Blakeman, whose counterpart was Ari Melber of The Nation, quickly realized he'd just stepped in it, and begged for mercy:

I'm kidding you Ari, take it easy. Don't blog it after we're done, get your people all in a bean about it.


To understand why Blakeman was begging for mercy, you need to know that the last time he and Melber squared off, Melber so thoroughly destroyed him that the YouTube clip of their encounter received over 150,000 views and subjected Blakeman to widespread mocking throughout the blogosphere.

So what we are seeing in this clip below is a Republican who realizes that conservatives no longer have exclusive dominance over the contours of our public discourse. There's a new seat at the table -- and we're the ones sitting in it.

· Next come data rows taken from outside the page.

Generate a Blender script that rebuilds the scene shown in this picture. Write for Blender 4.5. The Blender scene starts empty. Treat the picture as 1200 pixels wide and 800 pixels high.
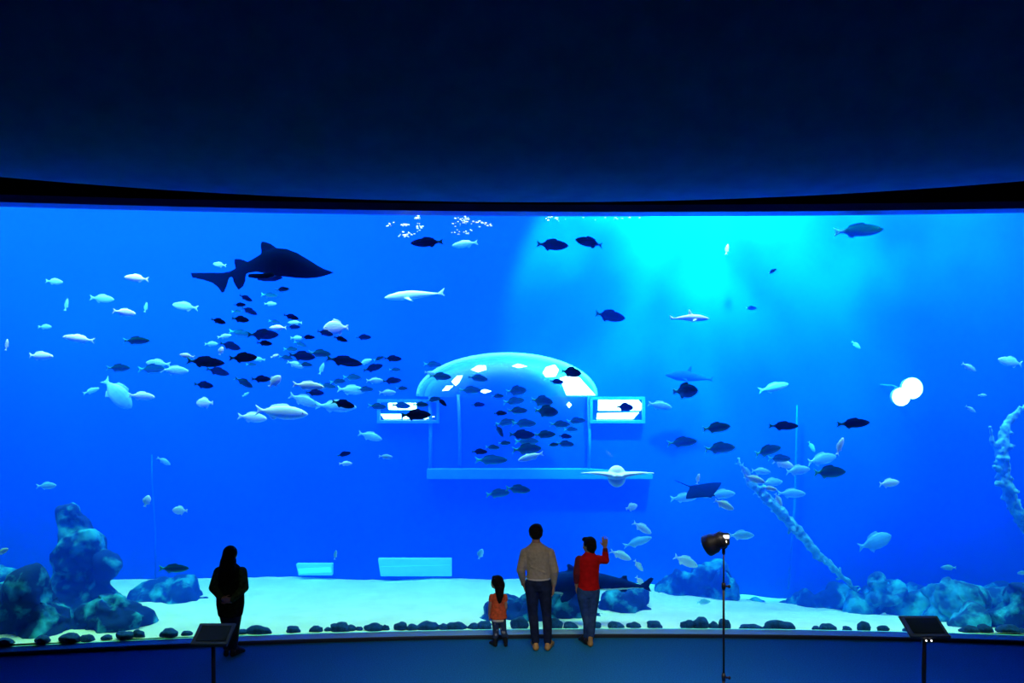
import bpy, bmesh, math, random
from mathutils import Vector, Matrix, noise
R = math.radians
PI = math.pi
C = bpy.context.scene.collection
SC = bpy.context.scene

# ------------------------------------------------------------------ camera, world, light, exposure
F = 933.0                     # focal length in pixels of the 1200 x 800 frame
EYE = 3.9                     # eye height above the hall floor
cam = bpy.data.cameras.new('camera')
cam.sensor_width = 36.0
cam.lens = F / 1200 * 36.0
cam.shift_y = 20 / 1200
cam.clip_end = 200
co = bpy.data.objects.new('camera', cam)
C.objects.link(co)
co.location = (0, 0, EYE)
co.rotation_euler = (PI / 2, 0, 0)
SC.camera = co

SC.view_settings.view_transform = 'Standard'
SC.view_settings.look = 'None'
SC.view_settings.gamma = 1
SC.view_settings.use_curve_mapping = False
SC.view_settings.exposure = 0.0
SC.cycles.max_bounces = 8
SC.cycles.diffuse_bounces = 3
SC.cycles.volume_bounces = 2
SC.cycles.transparent_max_bounces = 24
SC.cycles.caustics_reflective = False
SC.cycles.caustics_refractive = False
SC.cycles.use_denoising = True

w = bpy.data.worlds.new('world')
SC.world = w
w.use_nodes = True
w.node_tree.nodes['Background'].inputs[0].default_value = (0.0003, 0.001, 0.003, 1)
w.node_tree.nodes['Background'].inputs[1].default_value = 0.3


def area(name, loc, rot, sx, sy, power, color, spread=180):
    d = bpy.data.lights.new(name, 'AREA')
    d.shape = 'RECTANGLE'
    d.size, d.size_y = sx, sy
    d.energy = power
    d.color = color
    d.spread = R(spread)
    o = bpy.data.objects.new(name, d)
    o.location = loc
    o.rotation_euler = rot
    C.objects.link(o)
    return o


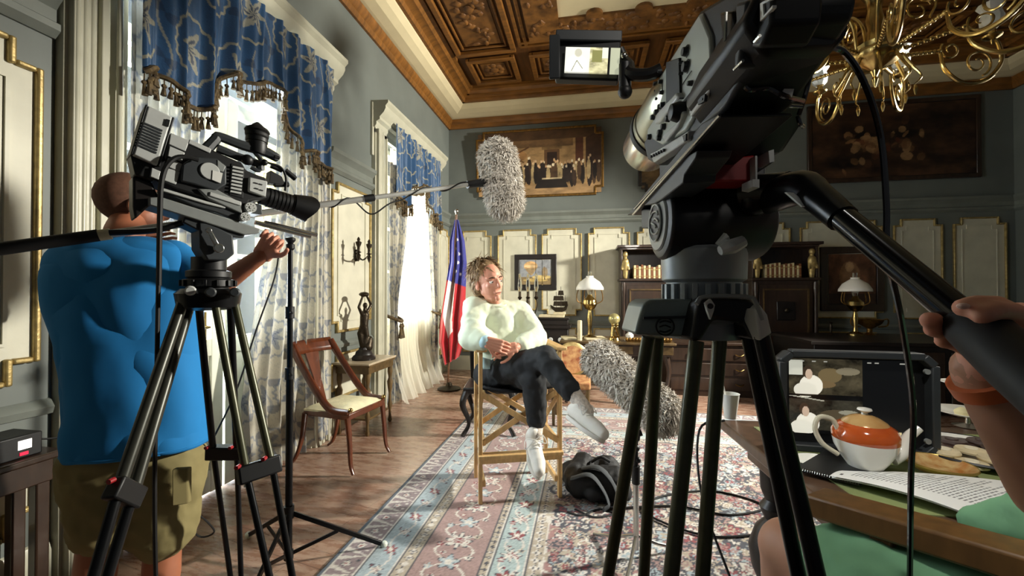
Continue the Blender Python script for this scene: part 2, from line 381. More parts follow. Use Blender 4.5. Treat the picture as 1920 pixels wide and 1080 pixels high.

To truly nullify the big money interest groups that oppose the interests of the regular voter requires a complex, large scale, disciplined operation with a large base that reaches across the country. If we could take the obama tools and lessons learned then use them as a base to challenge the specialized interests across the board. This of course is probably too ambitious. we can however, operate on a smaller scale. If we manage to reproduce consistently under one banner operations like the one that raised money for Elwyn tinklenberg and the one that has reduced the impact of Ron Fournier and the one that took out donna edwards then we have a good chance of improving the representation each of us gets in congress. The voters should be the number one concern for those serving in congress and too often they arent.